La conmemoración de los 50 años del golpe de Estado que significó el derrocamiento del Presidente Allende, el hundimiento de la democracia y la entronización de una larga dictadura, es una oportunidad para tratar de reflexionar serenamente sobre una época traumática en la que las diferencias políticas se convirtieron en odios, y la violencia impuso su despiadada ley.

No existe la posibilidad de que, desde el poder, se defina aquello que debe ser recordado y aquello que debe ser olvidado. Eso solo lo intentan las dictaduras, y fracasan. En una sociedad abierta como la nuestra no es viable. Por lo tanto, los años de Allende y los años de Pinochet seguirán siendo motivo de análisis, investigación y controversia. En todo caso, Chile ha hecho un trayecto que nos permite debatir sin reeditar necesariamente las antiguas divisiones. Es lo que debemos procurar.

Tenemos que reafirmar ciertos consensos esenciales sobre “lo que no debemos hacer” si queremos vivir en libertad. Ello implica convenir límites que nos comprometemos a no traspasar. Hay males que debemos evitar a toda costa. En primer término, el quiebre del marco de civilización que es la legalidad democrática. Solo así es posible proteger eficazmente los derechos humanos. Esa es la mayor lección de 1973.

Durante 50 años, la izquierda ha preferido callar sobre ciertas cosas con el argumento de que “no se debe ofender la memoria de Allende y las víctimas, ni darles la razón a los golpistas”. Los crímenes de la dictadura jamás tendrán justificación, pero la pregunta es cómo fue posible que Chile, que tuvo estabilidad institucional por cerca de 40 años, viera derrumbarse el régimen de libertades. La verdadera ofensa a las víctimas es esquivar las propias responsabilidades.

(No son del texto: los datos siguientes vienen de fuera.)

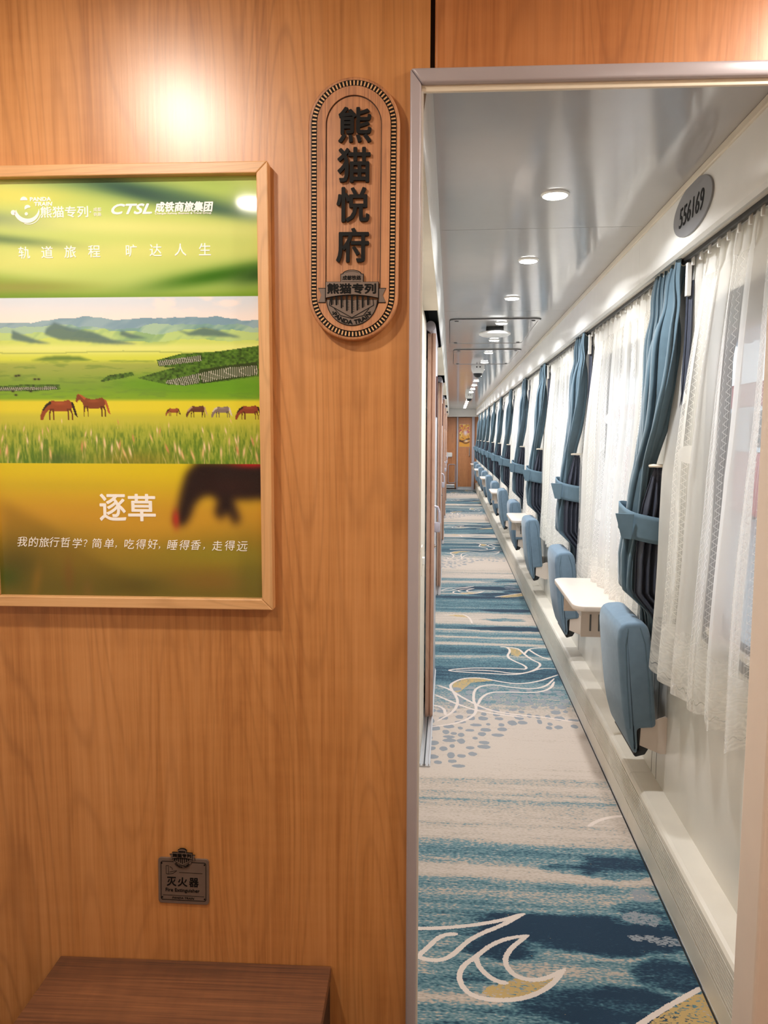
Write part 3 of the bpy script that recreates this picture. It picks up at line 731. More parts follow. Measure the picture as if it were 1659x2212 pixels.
#        z    near  far   xc     amp
CUR = [(1.935, .000, .300, .694, .018), (1.88, .001, .305, .690, .021), (1.70, .004, .310, .682, .026), (1.55, .020, .305, .674, .029), (1.42, .065, .300, .667, .028), (1.31, .150, .300, .660, .026), (1.20, .170, .325, .650, .026),
       (1.11, .180, .335, .640, .024), (1.00, .175, .365, .632, .032), (0.88, .180, .380, .634, .032), (0.80, .185, .370, .698, .013), (0.70, .200, .360, .706, .010)]
def blue_curtain(seed=1):
    t = thing('blue_curtain', 'x', 'curtain', (0, 0, 0), 0, 'slate blue window curtains')
    rnd = random.Random(seed); ph = [rnd.uniform(-0.5, 0.5) for _ in range(12)]
    ns, nz, nf = 150, 70, 6.5
    rows = []
    for j in range(nz+1):
        z = 1.935 - (1.935-0.70)*j/nz
        zc = z
        near, far, xc, A = keyed(z, CUR)
        row = []
        for i in range(ns+1):
            s = i/ns
            wq = 0.45*s + 0.55*s**2.0 + 0.012*math.sin(2*PI*s*2+ph[0]) + 0.012*math.sin(2*PI*s*5+ph[1]+z)
            top = max(0, min(1, (1.93-z)/0.25))
            pinch = 1 - 0.45*math.exp(-((z-1.80)/0.05)**2)
            f = math.sin(2*PI*nf*wq + ph[2])
            f = math.copysign(abs(f)**0.7, f)
            y = near + s*(far-near) + 0.016*math.sin(4*PI*nf*wq+ph[2])*(0.5+0.5*top)*(0.35+ (far-near)*2.2)
            x = xc - A*pinch*f*(0.85+0.3*math.sin(7*s+ph[3])) - 0.020*math.sin(PI*s)*top*max(0, min(1, (z-0.78)/0.15)) + 0.006*math.sin(3*z*4+9*s)
            row.append((x, y, z + (0.006*math.sin(9*s) if j == nz else 0)))
        rows.append(row)
    o = MB().sheet(rows).build('cloth', M_CLOTH, t, smooth=180)
    so = o.modifiers.new('thick', 'SOLIDIFY'); so.thickness = 0.0022; so.offset = 0
    # lining turned outwards on the near side below the holdback
    rows = []
    for j in range(46):
        z = 1.30 - (1.30-0.715)*j/45
        near, far, xc, A = keyed(z, CUR)
        o_ = min(1, (1.30-z)/0.12)
        row = []
        for i in range(61):
            s = i/60
            f = math.sin(2*PI*3.5*s+0.6)
            row.append((min(0.724, xc-0.018*o_ + s*(0.030+0.052*o_)), near-0.006-0.014*o_+0.012*f*o_+0.015*s*(1-o_), z))
        rows.append(row)
    o = MB().sheet(rows).build('lining', M_LINING, t, smooth=180)
    so = o.modifiers.new('thick', 'SOLIDIFY'); so.thickness = 0.002; so.offset = 0
    # leading edge strip of lining above the holdback, seen behind the cloth
    rows = []
    for j in range(24):
        z = 1.86 - (1.86-1.30)*j/23
        near = keyed(z, CUR)[0]
        rows.append([(0.700+0.010*i/6+0.004*math.sin(2*i), near-0.006+0.02*math.sin(i*1.1), z) for i in range(7)])
    o = MB().sheet(rows).build('lining_edge', M_LINING, t, smooth=180)
    so = o.modifiers.new('thick', 'SOLIDIFY'); so.thickness = 0.002; so.offset = 0
    MB().box(0.690, 0.704, -0.022, -0.004, 1.815, 1.912, bevel=0.002).build('heading_tape', M_WHITE, t)
    # tieback band and its loose end
    near, far, xc, A = keyed(1.10, CUR)
    loop = []
    for i in range(48):
        a = 2*PI*i/48
        cx_, cy_ = xc+0.010, (near-0.035+far)/2
        ex = 0.064*math.copysign(abs(math.cos(a))**0.6, math.cos(a)); ey = (far-near+0.035)/2*math.copysign(abs(math.sin(a))**0.6, math.sin(a))*1.0
        loop.append((cx_+ex, cy_+ey*1.08))
    rows = []
    for k_ in range(7):
        h = k_/6
        rows.append([(x, y, 1.062+0.088*h + 0.020*((y-near)/(far-near)) - 0.012*((x-xc)/0.06)) for x, y in loop])
    o = MB().sheet(rows, closed=True).build('tieback', M_TIE, t, smooth=180)
    so = o.modifiers.new('thick', 'SOLIDIFY'); so.thickness = 0.005; so.offset = 1
    fl = MB().prism([(xc-0.050, 1.066), (xc-0.042, 1.150), (xc-0.102, 1.152), (xc-0.080, 1.070)], 'y', near-0.052, near-0.046, bevel=0.0015)
    fl.build('loose_end', M_TIE, t)
    MB().tube([(0.725, 0.125, 1.305), (0.70, 0.125, 1.306), (0.668, 0.122, 1.307), (0.652, 0.130, 1.307), (0.645, 0.145, 1.306)], 0.0055, 10).build('holdback', M_CREAM, t, smooth=40)
    r = MB()
    for i in range(5):
        y = 0.02+0.062*i
        pts = [(0.69+0.009*math.cos(a), y+0.002*math.sin(a), 1.921+0.011*math.sin(a)) for a in [2*PI*q/12 for q in range(13)]]
        r.tube(pts, 0.0018, 6)
    r.build('hook_ring', M_WHITE, t, smooth=60)['kind'] = 'stuff'
    return t
CURY = [2.41, 4.03, 5.70, 7.10, 8.80, 10.42, 12.05, 13.70, 15.2, 16.85, 18.4]
protos = [blue_curtain(1), blue_curtain(5)]
for i, y in enumerate(CURY):
    c = protos[i] if i < 2 else copy_tree(protos[i % 2])
    c.location = (0.0, y, 0)
    c['label'] = '%s slate blue gathered curtain from the doorway, tied back beside a lace curtain' % ORD[i]
CURF = CURY[:]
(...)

En aquello que la izquierda calla están las claves de su derrota, específicamente la superstición ideológica de buscar la victoria definitiva sobre los adversarios. La revolución era, hay que decirlo, la negación del desarrollo democrático, pues suponía que vendría un momento en el que “los justos” tomarían todo el poder y no lo soltarían más. Siguiendo el dogma leninista, la izquierda de entonces no se mostraba preocupada de conseguir avances parciales, sino de abatir el capitalismo. Y la alternativa era, en rigor, el ultracapitalismo, la concentración de los medios de producción en manos del Estado, lo cual solo podía sostenerse en un poder autoritario.

La UP fue prisionera de una forma de religiosidad, que era la creencia en el socialismo, la sociedad supuestamente igualitaria. La vía para alcanzarla era la lucha de clases. Y el ejemplo a seguir, la Unión Soviética, Cuba y los demás países sovietizados. Teniendo esa matriz a la vista, la UP buscó poner la industria, la banca, la agricultura, el comercio y los servicios bajo el control del Estado. Era la remodelación de la economía para luego remodelar la sociedad. En perspectiva, los revolucionarios dejarían atrás la “democracia burguesa”, y efectivamente ella quedó atrás, para desgracia de Chile.

Pinochet no vino de otro planeta. La dictadura no emergió en cualquier momento, sino cuando se degradó profundamente nuestra convivencia y se extendieron el espíritu de trinchera, el miedo y el odio. Es cierto que todos los sectores llevan velas en el entierro, pero la responsabilidad mayor fue la de quienes gobernaban sin ver el precipicio, ciegos a la dinámica que desataron. La siembra de vientos provocó terribles tempestades.

Es desconcertante, entonces, que el jefe del PC haya dicho el domingo 4 de junio respecto de la UP que “la historia la hacen los pueblos, y ese proyecto es hoy un proyecto inconcluso, pero no derrotado. Sabemos muy bien que la historia no se repite, pero algo muy distinto es pretender sepultar los proyectos históricos de clase y populares”. Suena antiguo, pero también extraño, puesto que su partido forma parte de un gobierno que lo que más necesita es no provocar nuevos recelos.

No es realista sugerir la continuidad de una experiencia que llevó a Chile adonde lo llevó. Además, es como si no hubiera pasado nada en medio siglo. Como si no se hubiera hundido la URSS y el modelo de la dictadura en nombre del proletariado. Como si no supiéramos cuál es la situación de Cuba al cabo de 64 años de dominio de la oligarquía que fundó Fidel Castro. Como si ignoráramos el resultado del “socialismo del siglo XXI” en Venezuela. Como si el régimen de Nicaragua no fuera una pesadilla. ¿Qué hace falta probar?

Tenemos que aprender de nuestra inmensa tragedia. No estamos condenados a tropezar en las mismas piedras. Lo primordial es sostener las libertades, porque allí radica la posibilidad de vivir juntos. Es indispensable que la memoria no sea estéril.